Do konkretnych zarzutów PiS - mówiła - prawdopodobnie odniesie się niedługo minister skarbu państwa Andrzej Czerwiński. "My prowadzimy naszą kampanię wyborczą po to, by wygrać te wybory. Więc formułowanie tego typu zarzutów świadczy tylko o bezsilności PiS" - stwierdziła Mucha.
Z kolei Naimski stwierdził, że podnosząc publicznie swoje wątpliwości PiS, chce zobligować, zdopingować urzędującą premier Ewę Kopacz. "Z drugiej strony nie dopuścimy do tego, by kolejny rząd był obarczony tymi niedociągnięciami, tą katastrofą, którą PO szykuje dla Śląska" - powiedział poseł PiS.
Mówił, że nie jest rolą PiS, by doradzać premier Kopacz. "Jeśli chodzi o plan PiS dla uzdrowienia sytuacji na Śląsku - mamy taki plan, który będzie zakładał, że kopalnie będą przez najbliższe 30-40 lat w sposób racjonalny zapewniały węgiel dla polskiej energetyki. Jeśli teraz buduje się w Polsce - my dalej będziemy budowali - nowe elektrownie węglowe oparte na polskim węglu - będą one działały przez 30-40 lat i przynajmniej na ten okres musimy w tej chwili zapewnić dostawy surowca z polskich kopalni" - powiedział. Naimski zaznaczył, że to jest kwestia polskiego bezpieczeństwa, nie tylko energetycznego, ale jest to polska racja stanu.

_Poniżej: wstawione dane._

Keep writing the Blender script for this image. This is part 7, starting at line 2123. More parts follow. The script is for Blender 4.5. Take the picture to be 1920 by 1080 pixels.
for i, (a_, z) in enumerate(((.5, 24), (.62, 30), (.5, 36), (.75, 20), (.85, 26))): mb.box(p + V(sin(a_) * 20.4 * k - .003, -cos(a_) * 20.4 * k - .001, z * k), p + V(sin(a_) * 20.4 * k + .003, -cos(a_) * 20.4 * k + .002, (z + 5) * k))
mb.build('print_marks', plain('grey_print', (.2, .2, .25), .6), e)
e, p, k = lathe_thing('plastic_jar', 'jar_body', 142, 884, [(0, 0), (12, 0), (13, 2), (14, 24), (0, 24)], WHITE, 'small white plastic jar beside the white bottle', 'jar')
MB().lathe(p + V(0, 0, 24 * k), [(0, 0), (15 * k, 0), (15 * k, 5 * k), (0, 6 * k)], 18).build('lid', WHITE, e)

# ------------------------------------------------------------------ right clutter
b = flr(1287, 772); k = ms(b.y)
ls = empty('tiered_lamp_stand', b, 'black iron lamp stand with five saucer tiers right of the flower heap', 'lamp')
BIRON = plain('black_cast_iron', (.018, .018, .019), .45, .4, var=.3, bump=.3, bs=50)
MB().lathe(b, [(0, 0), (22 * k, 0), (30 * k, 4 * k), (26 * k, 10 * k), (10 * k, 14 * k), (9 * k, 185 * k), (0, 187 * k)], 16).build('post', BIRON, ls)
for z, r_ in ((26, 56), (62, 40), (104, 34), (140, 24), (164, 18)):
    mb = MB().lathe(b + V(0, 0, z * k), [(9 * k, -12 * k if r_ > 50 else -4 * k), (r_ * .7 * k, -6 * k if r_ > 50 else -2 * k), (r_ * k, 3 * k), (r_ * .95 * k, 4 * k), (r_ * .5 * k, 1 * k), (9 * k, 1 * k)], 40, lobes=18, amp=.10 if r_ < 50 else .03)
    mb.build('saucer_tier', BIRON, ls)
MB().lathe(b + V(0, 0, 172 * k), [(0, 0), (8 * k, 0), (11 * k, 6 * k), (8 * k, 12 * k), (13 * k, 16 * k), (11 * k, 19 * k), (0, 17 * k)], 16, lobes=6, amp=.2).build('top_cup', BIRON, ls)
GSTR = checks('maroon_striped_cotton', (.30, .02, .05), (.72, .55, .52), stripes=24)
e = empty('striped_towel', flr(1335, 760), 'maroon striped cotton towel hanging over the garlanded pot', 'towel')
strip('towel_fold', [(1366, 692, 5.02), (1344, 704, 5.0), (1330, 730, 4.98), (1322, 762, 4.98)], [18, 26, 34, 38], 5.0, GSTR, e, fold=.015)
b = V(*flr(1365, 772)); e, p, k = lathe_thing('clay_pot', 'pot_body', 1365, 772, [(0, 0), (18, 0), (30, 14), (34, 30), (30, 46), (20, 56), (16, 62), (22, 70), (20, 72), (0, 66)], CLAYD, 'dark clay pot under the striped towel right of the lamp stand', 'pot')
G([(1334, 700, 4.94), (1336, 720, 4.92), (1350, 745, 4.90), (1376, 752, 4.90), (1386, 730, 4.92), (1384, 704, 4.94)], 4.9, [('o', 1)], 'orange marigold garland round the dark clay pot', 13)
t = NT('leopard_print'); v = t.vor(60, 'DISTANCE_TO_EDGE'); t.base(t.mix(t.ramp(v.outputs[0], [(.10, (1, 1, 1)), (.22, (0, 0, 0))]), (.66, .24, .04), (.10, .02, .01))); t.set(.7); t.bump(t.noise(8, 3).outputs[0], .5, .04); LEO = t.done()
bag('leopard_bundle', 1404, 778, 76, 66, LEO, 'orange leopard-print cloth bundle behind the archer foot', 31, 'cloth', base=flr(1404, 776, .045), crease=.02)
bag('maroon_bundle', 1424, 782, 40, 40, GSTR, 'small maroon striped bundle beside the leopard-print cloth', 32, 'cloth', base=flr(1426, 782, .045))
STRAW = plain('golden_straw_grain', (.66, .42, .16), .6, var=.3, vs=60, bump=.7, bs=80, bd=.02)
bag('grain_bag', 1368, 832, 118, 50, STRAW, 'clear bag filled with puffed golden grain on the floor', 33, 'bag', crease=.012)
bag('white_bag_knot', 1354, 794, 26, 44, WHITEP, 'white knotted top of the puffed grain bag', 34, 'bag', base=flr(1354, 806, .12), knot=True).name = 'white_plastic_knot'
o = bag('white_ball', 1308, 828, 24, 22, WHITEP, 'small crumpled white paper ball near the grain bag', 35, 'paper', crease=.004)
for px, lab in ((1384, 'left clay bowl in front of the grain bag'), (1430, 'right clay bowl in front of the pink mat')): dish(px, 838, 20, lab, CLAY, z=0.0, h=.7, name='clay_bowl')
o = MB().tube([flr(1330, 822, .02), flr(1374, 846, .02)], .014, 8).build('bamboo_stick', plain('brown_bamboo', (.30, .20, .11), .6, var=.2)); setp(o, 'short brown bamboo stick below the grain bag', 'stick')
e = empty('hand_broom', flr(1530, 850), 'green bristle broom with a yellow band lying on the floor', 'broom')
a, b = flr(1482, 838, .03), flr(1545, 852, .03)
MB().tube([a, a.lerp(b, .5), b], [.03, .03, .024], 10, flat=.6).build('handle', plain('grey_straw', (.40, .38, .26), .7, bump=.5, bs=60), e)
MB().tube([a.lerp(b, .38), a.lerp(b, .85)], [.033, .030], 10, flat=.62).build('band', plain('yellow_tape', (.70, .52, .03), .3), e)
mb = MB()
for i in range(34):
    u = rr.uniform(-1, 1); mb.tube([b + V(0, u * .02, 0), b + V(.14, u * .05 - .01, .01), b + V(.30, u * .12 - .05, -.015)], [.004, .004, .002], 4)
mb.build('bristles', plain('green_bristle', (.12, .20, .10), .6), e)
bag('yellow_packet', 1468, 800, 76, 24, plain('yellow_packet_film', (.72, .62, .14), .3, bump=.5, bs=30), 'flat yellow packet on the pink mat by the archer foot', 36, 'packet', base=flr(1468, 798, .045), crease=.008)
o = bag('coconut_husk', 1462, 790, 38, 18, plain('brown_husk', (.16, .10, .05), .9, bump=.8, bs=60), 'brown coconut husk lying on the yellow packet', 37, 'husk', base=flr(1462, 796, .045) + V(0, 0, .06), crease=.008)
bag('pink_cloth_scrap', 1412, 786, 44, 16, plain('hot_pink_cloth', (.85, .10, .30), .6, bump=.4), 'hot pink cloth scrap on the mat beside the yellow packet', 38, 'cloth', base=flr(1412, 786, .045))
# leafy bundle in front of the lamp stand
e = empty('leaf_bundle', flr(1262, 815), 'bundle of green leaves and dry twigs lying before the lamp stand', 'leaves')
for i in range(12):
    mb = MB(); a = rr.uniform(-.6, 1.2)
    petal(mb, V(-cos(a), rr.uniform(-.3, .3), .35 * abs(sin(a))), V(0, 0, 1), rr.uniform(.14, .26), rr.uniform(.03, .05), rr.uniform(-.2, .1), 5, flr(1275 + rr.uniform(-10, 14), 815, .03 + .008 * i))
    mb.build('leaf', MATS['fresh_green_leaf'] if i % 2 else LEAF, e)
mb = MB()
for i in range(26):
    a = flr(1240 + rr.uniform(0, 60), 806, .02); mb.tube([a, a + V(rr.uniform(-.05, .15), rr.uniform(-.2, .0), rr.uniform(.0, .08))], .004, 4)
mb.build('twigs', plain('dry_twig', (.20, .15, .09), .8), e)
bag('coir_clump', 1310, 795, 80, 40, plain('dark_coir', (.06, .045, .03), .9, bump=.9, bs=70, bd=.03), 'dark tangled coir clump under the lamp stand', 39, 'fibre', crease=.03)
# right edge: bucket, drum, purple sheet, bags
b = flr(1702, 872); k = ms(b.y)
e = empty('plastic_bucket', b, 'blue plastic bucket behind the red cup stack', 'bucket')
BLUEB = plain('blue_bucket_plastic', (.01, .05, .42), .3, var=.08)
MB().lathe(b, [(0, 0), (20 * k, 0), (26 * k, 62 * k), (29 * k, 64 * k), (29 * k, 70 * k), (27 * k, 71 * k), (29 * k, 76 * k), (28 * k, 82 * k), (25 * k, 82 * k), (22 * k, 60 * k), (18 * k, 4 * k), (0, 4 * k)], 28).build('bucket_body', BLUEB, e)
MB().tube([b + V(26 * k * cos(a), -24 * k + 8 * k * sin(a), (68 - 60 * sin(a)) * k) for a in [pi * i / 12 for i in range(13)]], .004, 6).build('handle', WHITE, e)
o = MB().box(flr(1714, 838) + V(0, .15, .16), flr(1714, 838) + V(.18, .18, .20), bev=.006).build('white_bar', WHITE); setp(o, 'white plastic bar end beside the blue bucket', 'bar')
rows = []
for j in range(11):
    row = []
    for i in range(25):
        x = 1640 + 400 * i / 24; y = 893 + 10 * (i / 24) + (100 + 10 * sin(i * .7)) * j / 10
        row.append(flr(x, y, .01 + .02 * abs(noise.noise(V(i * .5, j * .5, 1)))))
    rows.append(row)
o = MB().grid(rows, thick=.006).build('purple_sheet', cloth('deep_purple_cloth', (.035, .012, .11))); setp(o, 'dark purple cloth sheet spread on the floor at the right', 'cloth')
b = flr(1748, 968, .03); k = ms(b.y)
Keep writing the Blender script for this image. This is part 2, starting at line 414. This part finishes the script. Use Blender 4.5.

Podpisane pod koniec stycznia porozumienie rządu i górniczych związków zawodowych w sprawie planu naprawczego dla Kompanii Węglowej zakładało m.in. powstanie tzw. Nowej Kompanii Węglowej. Ma to uchronić kopalnie Kompanii Węglowej od likwidacji, zamiast tego mają one być restrukturyzowane.
W trwającym procesie restrukturyzacji dotknięta bardzo trudną sytuacją finansową KW w maju br. sfinalizowała proces sprzedaży Węglokoksowi Kraj kopalń "Bobrek" i "Piekary", a także przekazała do Spółki Restrukturyzacji Kopalń kopalnię "Centrum" (wcześniej też "Brzeszcze" i "Makoszowy"). Zakłady te przynosiły KW ok. 50-60 proc. strat (ok. 2 mld zł w ub. roku). 15 maja władze SRK i Tauronu podpisały też list intencyjny ws. ew. nabycia kopalni "Brzeszcze".
Pozostałe 11 kopalń i 4 inne zakłady Kompanii mają być restrukturyzowane i trafić do tworzonej z udziałem pozyskiwanych inwestorów tzw. Nowej KW. Pierwotnie miało to nastąpić do końca czerwca br. W połowie maja prezes KW Krzysztof Sędzikowski sygnalizował, że rozmowy były już wówczas prowadzone z mniej niż 10 potencjalnymi inwestorami finansowymi i branżowymi; wśród nich miały być dwie firmy prywatne.
Z informacji KW wynika, że koniec lipca lub początek sierpnia to realny obecnie termin utworzenia tzw. Nowej Kompanii Węglowej.